Entries with scene source code
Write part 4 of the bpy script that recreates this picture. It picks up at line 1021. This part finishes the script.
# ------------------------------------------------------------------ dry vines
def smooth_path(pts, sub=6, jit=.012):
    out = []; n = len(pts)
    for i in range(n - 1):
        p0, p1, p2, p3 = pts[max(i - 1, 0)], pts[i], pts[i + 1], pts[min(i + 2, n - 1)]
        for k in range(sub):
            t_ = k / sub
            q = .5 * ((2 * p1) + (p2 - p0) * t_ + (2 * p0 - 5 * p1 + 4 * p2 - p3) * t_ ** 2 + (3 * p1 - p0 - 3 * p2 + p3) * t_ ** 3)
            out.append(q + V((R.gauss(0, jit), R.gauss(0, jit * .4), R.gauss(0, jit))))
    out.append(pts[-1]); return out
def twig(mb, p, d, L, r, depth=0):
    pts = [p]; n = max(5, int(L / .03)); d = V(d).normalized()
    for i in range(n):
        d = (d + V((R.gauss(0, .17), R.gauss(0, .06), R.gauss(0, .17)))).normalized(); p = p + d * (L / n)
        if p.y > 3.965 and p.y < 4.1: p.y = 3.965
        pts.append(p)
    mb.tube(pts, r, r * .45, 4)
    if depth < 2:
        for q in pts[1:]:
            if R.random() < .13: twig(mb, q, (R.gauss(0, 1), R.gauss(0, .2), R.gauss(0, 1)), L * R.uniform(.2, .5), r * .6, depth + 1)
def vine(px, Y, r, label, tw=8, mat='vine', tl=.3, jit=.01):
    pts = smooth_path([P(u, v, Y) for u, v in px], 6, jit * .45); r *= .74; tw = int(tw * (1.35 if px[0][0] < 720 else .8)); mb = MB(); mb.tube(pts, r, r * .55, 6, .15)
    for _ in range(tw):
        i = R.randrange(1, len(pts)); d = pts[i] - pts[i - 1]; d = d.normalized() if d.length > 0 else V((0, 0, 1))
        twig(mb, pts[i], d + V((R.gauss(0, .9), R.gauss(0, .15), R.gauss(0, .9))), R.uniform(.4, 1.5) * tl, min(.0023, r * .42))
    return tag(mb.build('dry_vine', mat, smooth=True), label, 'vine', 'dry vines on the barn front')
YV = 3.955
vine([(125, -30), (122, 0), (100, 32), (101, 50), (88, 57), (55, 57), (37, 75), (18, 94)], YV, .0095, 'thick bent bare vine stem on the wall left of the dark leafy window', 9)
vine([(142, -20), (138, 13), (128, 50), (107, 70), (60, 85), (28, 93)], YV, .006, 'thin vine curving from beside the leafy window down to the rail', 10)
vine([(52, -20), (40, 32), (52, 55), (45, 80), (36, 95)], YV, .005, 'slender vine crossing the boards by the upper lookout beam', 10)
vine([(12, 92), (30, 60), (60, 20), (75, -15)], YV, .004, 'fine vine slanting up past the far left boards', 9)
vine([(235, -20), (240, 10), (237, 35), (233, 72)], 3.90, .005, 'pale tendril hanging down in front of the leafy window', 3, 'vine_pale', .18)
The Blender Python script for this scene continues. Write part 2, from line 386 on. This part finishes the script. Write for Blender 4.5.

▶ _Your objective_
Write down every line of the data exactly as it appears above.

▶ _Response for this exercise_
Write part 4 of the bpy script that recreates this picture. It picks up at line 1021. This part finishes the script.
# ------------------------------------------------------------------ dry vines
def smooth_path(pts, sub=6, jit=.012):
    out = []; n = len(pts)
    for i in range(n - 1):
        p0, p1, p2, p3 = pts[max(i - 1, 0)], pts[i], pts[i + 1], pts[min(i + 2, n - 1)]
        for k in range(sub):
            t_ = k / sub
            q = .5 * ((2 * p1) + (p2 - p0) * t_ + (2 * p0 - 5 * p1 + 4 * p2 - p3) * t_ ** 2 + (3 * p1 - p0 - 3 * p2 + p3) * t_ ** 3)
            out.append(q + V((R.gauss(0, jit), R.gauss(0, jit * .4), R.gauss(0, jit))))
    out.append(pts[-1]); return out
def twig(mb, p, d, L, r, depth=0):
    pts = [p]; n = max(5, int(L / .03)); d = V(d).normalized()
    for i in range(n):
        d = (d + V((R.gauss(0, .17), R.gauss(0, .06), R.gauss(0, .17)))).normalized(); p = p + d * (L / n)
        if p.y > 3.965 and p.y < 4.1: p.y = 3.965
        pts.append(p)
    mb.tube(pts, r, r * .45, 4)
    if depth < 2:
        for q in pts[1:]:
            if R.random() < .13: twig(mb, q, (R.gauss(0, 1), R.gauss(0, .2), R.gauss(0, 1)), L * R.uniform(.2, .5), r * .6, depth + 1)
def vine(px, Y, r, label, tw=8, mat='vine', tl=.3, jit=.01):
    pts = smooth_path([P(u, v, Y) for u, v in px], 6, jit * .45); r *= .74; tw = int(tw * (1.35 if px[0][0] < 720 else .8)); mb = MB(); mb.tube(pts, r, r * .55, 6, .15)
    for _ in range(tw):
        i = R.randrange(1, len(pts)); d = pts[i] - pts[i - 1]; d = d.normalized() if d.length > 0 else V((0, 0, 1))
        twig(mb, pts[i], d + V((R.gauss(0, .9), R.gauss(0, .15), R.gauss(0, .9))), R.uniform(.4, 1.5) * tl, min(.0023, r * .42))
    return tag(mb.build('dry_vine', mat, smooth=True), label, 'vine', 'dry vines on the barn front')
YV = 3.955
vine([(125, -30), (122, 0), (100, 32), (101, 50), (88, 57), (55, 57), (37, 75), (18, 94)], YV, .0095, 'thick bent bare vine stem on the wall left of the dark leafy window', 9)
vine([(142, -20), (138, 13), (128, 50), (107, 70), (60, 85), (28, 93)], YV, .006, 'thin vine curving from beside the leafy window down to the rail', 10)
vine([(52, -20), (40, 32), (52, 55), (45, 80), (36, 95)], YV, .005, 'slender vine crossing the boards by the upper lookout beam', 10)
vine([(12, 92), (30, 60), (60, 20), (75, -15)], YV, .004, 'fine vine slanting up past the far left boards', 9)
vine([(235, -20), (240, 10), (237, 35), (233, 72)], 3.90, .005, 'pale tendril hanging down in front of the leafy window', 3, 'vine_pale', .18)
The Blender Python script for this scene continues. Write part 2, from line 386 on. This part finishes the script. Write for Blender 4.5.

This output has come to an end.